### SUPPLIED INFORMATION
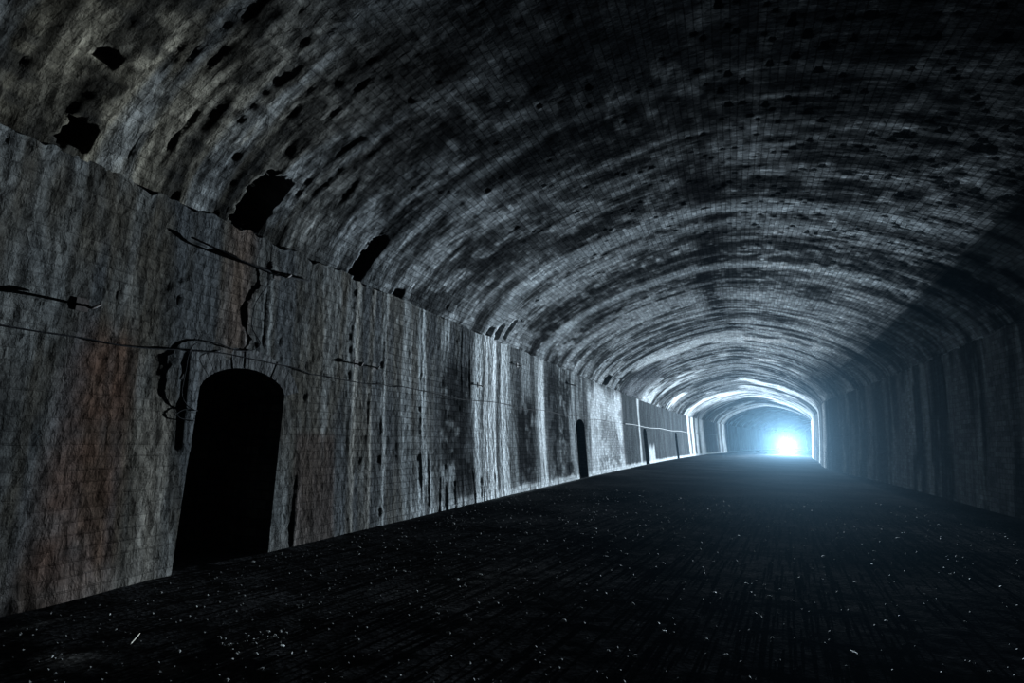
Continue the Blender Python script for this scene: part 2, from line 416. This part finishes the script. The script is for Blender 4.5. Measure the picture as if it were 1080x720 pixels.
wl = build_wall('wall_left', True)
tag(wl, 'long left masonry wall of the tunnel, lime and rust streaked, with arched openings', 'wall', kind='structure')
wr = build_wall('wall_right', False)
tag(wr, 'dark right masonry wall of the tunnel lying in shadow', 'wall', kind='structure')

# ------------------------------------------------------------------ vault
def build_vault():
    v = np.concatenate([[0.0], np.arange(0.015, 7.5, 0.032), np.arange(7.5, ARC, 0.045), [ARC]])
    Sg, Vg = np.meshgrid(cols, v, indexing='ij')
    seed = 500
    o, z, no, nz = vault(Vg)
    A = fbm(Sg * .55, Vg * .16, seed + 1); B = fbm(Sg * 2.4, Vg * .22, seed + 2); n3 = fbm(Sg * 5, Vg * 5, seed + 3); D = fbm(Sg * .35, Vg * .5, seed + 4)
    f1 = fbm(Sg * 1.1, Vg * .9, seed + 8); f2 = fbm(Sg * 6, Vg * 1.3, seed + 9); f3 = fbm(Sg * 3.2, Vg * 4.5, seed + 10)
    c = np.ones(Sg.shape + (3,)) * np.array((0.19, 0.20, 0.205)) * (0.22 + 1.15 * sm(.36, .66, f1) + .6 * sm(.44, .64, f2))[..., None]
    warm = sm(7, 2, Sg) * sm(4.0, 1.0, Vg); c = c * (1 - warm[..., None] * (1 - np.array((1.30, 1.08, 0.80))))
    c = mixc(c, (0.40, 0.42, 0.43), 0.65 * sm(.50, .64, B) * sm(.3, .6, f2))
    c = mixc(c, SOOT_SHADE, 0.85 * sm(.50, .40, A) * sm(.30, .55, f3))
    c = mixc(c, SOOT_SHADE, 0.7 * sm(.47, .36, B) * sm(.3, .5, f3))
    bh_ = brick_hash(Sg, Vg, .235, .10, seed + 91)
    c = c * (1 + sm(30, 16, Sg) * (bh_ - .5) * .7)[..., None]
    c = mixc(c, SOOT_SHADE, (bh_ > .86) * .6 * sm(14, 9, Sg))
    # dark patches near left haunch; weak light painted into near crown and near right
    m = np.exp(-(((Sg - 4.6) / 1.3) ** 2 + ((Vg - 2.7) / 1.2) ** 2)); c = mixc(c, (0.016, 0.015, 0.014), .8 * m * (.6 + .6 * n3))
    m = band(Sg, 8.3, 10.4, .5) * band(Vg, 1.0, 3.2, .5) * sm(.38, .55, fbm(Sg * 3, Vg * 2, seed + 12)); c = mixc(c, SOOT_SHADE, .8 * m)
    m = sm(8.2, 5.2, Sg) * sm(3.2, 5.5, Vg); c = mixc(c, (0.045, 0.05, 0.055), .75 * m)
    m = band(Sg, 7.4, 8.8, .5) * sm(4.5, 7.0, Vg); c = mixc(c, SOOT_SHADE, .6 * m * sm(.3, .6, n3))
    m = sm(9, 6, Sg) * sm(7.5, 9.5, Vg); c = mixc(c, SOOT_SHADE, .75 * m)
    # dark seam at the crown
    wig = (fbm(Sg * .5, Sg * 0, seed + 20) - .5) * 1.1
    mid = 6.0
    m = np.clip(1.3 * np.exp(-((Vg - mid - wig) / .34) ** 2), 0, 1) * band(Sg, 8.5, 26, 2); c = mixc(c, (.012, .012, .013), .95 * m * sm(.15, .38, n3))
    # white lime bands over the arch far in
    bright = sm(.49, .58, fbm(Sg * .34, Vg * .30, seed + 30)) * sm(.32, .5, fbm(Sg * 1.3, Vg * .7, seed + 34)) * sm(19, 30, Sg)
    c = mixc(c, (0.74, 0.77, 0.78), (.95 - .4 * sm(45, 60, Sg)) * bright * (.4 + .8 * n3))
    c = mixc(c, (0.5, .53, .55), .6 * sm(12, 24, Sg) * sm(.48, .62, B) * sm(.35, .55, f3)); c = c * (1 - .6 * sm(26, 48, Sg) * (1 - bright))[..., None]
    for a, b, k in ((11.2, 11.9, .5), (15.1, 15.7, .55), (12.4, 12.8, .35), (6.9, 7.05, .3), (53.9, 55.1, .45), (56.2, 57.6, .3), (58.7, 60.4, .25), (61.5, 64.1, .3), (74.8, 76.4, .8), (77.4, 80.0, .8)):
        w = Sg + (fbm(Sg * .4, Vg * .5, seed + 33) - .5) * (.5 + .02 * Sg)
        c = mixc(c, (0.58, 0.62, 0.64), k * band(w, a, b, .12 + .004 * a) * (.5 + .7 * n3))
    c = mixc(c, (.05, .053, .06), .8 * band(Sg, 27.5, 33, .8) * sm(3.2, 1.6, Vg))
    pass
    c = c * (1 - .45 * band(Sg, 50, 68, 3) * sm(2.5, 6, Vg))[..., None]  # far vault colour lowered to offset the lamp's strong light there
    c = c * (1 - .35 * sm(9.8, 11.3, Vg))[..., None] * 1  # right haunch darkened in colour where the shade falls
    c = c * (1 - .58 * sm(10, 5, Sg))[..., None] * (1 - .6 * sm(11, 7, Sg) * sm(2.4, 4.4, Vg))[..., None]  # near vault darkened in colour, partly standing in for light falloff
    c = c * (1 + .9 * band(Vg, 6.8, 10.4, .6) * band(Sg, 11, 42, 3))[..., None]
    # relief
    rub = sm(8.5, 3.0, Sg + .5 * Vg) * sm(5.2, 2.5, Vg)             # rubble-rough haunch near the left
    rub = np.clip(rub + .35 * sm(13, 8, Sg) * sm(3, 1, Vg), 0, 1)
    warp = (fbm(Sg * .8, Vg * .8, seed + 50) - .5) * 1.0
    run = fbm(Sg * 5.5 + warp, Vg * .5, seed + 51, 4)
    d = (run - .5) * (.006 + .014 * rub)
    lump = fbm(Sg * 4.5, Vg * 3.2, seed + 52, 4); d += (lump - .5) * (.004 + .010 * rub)
    d += (fbm(Sg * 12 + warp * 2, Vg * 2.6, seed + 58, 3) - .5) * (.003 + .012 * rub) * sm(16, 9, Sg)
    d += (1 - abs(2 * fbm(Sg * 8 + warp * 2, Vg * 1.1, seed + 59, 3) - 1) - .7) * .007 * rub
    hb = brick_hash(Sg, Vg, .235, .10, seed + 53); hb2 = brick_hash(Sg, Vg, .235, .10, seed + 54)
    fade = sm(22, 12, Sg)
    patchy = sm(.42, .58, fbm(Sg * 1.1, Vg * .9, seed + 55))
    d -= hb * .007 * fade
    d -= (hb2 > .86) * .006 * patchy * fade * (1 - .9 * rub)
    ridge = 1 - abs(2 * fbm(Sg * 1.9 + warp * .3, Vg * .18, seed + 56, 3) - 1)
    d += sm(.86, .99, ridge) * .007 * (rub * .9 + .1)
    for a, v0, v1, k in ((3.45, 0, 1.9, .10), (3.75, .2, 2.6, .12), (4.9, .5, 2.9, .10), (5.25, .2, 2.3, .09), (5.6, .6, 2.6, .08), (6.25, .3, 2.4, .10), (6.75, .1, 1.9, .11), (7.0, 0, 2.2, .09), (11.3, 0, 1.0, .09), (12.0, .2, 1.4, .06), (8.2, .0, 3.0, .05), (9.2, 0, 1.2, .05)):
        sk = a + .10 * (Vg - v0) * 0 + (fbm(Vg * .9, Vg * 0 + a * 3, 8) - .5) * .16
        d += np.exp(-((Sg - sk) / .055) ** 2) * k * .045 * band(Vg, v0, v1, .25)
    # deep broken sockets just over the springing
    hole = np.zeros_like(d)
    for cs_, cv, hs, hv, dep, ang in ((4.42, .42, .20, .40, .5, .35), (6.55, .42, .16, .42, .4, .3), (2.52, .20, .11, .12, .3, .2), (2.40, .95, .08, .06, .12, 0), (12.05, .22, .12, .22, .22, .1), (12.5, .4, .10, .30, .2, .1), (11.6, .12, .16, .14, .15, .1), (24.0, .3, .4, .25, .2, 0), (7.7, .05, .14, .12, .12, 0)):
        x = Sg - cs_ - ang * .3 * (Vg - cv); rr = np.maximum(abs(x) / hs, abs(Vg - cv) / hv) * .6 + .4 * np.hypot(x / hs, (Vg - cv) / hv)
        rr += (brick_hash(Sg, Vg, .1, .07, seed + 70) - .5) * .38 * np.where(x < 0, 1, .35)
        hm = sm(1.02, .9, rr); hole = np.maximum(hole, hm * dep)
    d = d * (1 - sm(0, .1, hole)) - hole
    d = d - (.045 * sm(.12, .0, Vg) + .04) * (.12 + .88 * sm(3.5, 9, Sg))
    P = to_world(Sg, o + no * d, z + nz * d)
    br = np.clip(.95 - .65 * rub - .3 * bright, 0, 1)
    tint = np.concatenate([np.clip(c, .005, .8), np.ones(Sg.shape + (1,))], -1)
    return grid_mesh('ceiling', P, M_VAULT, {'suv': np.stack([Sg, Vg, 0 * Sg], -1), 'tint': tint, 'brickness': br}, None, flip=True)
ce = build_vault()
tag(ce, 'flattened brick vault of the tunnel with lime streaks and broken sockets', 'ceiling', kind='structure')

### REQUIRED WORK
Up to and including the line containing "tag(wr, 'dark right", repeat every line from the start of the data, but none of the pictures.

### FINAL RESULT
Continue the Blender Python script for this scene: part 2, from line 416. This part finishes the script. The script is for Blender 4.5. Measure the picture as if it were 1080x720 pixels.
wl = build_wall('wall_left', True)
tag(wl, 'long left masonry wall of the tunnel, lime and rust streaked, with arched openings', 'wall', kind='structure')
wr = build_wall('wall_right', False)
tag(wr, 'dark right masonry wall of the tunnel lying in shadow', 'wall', kind='structure')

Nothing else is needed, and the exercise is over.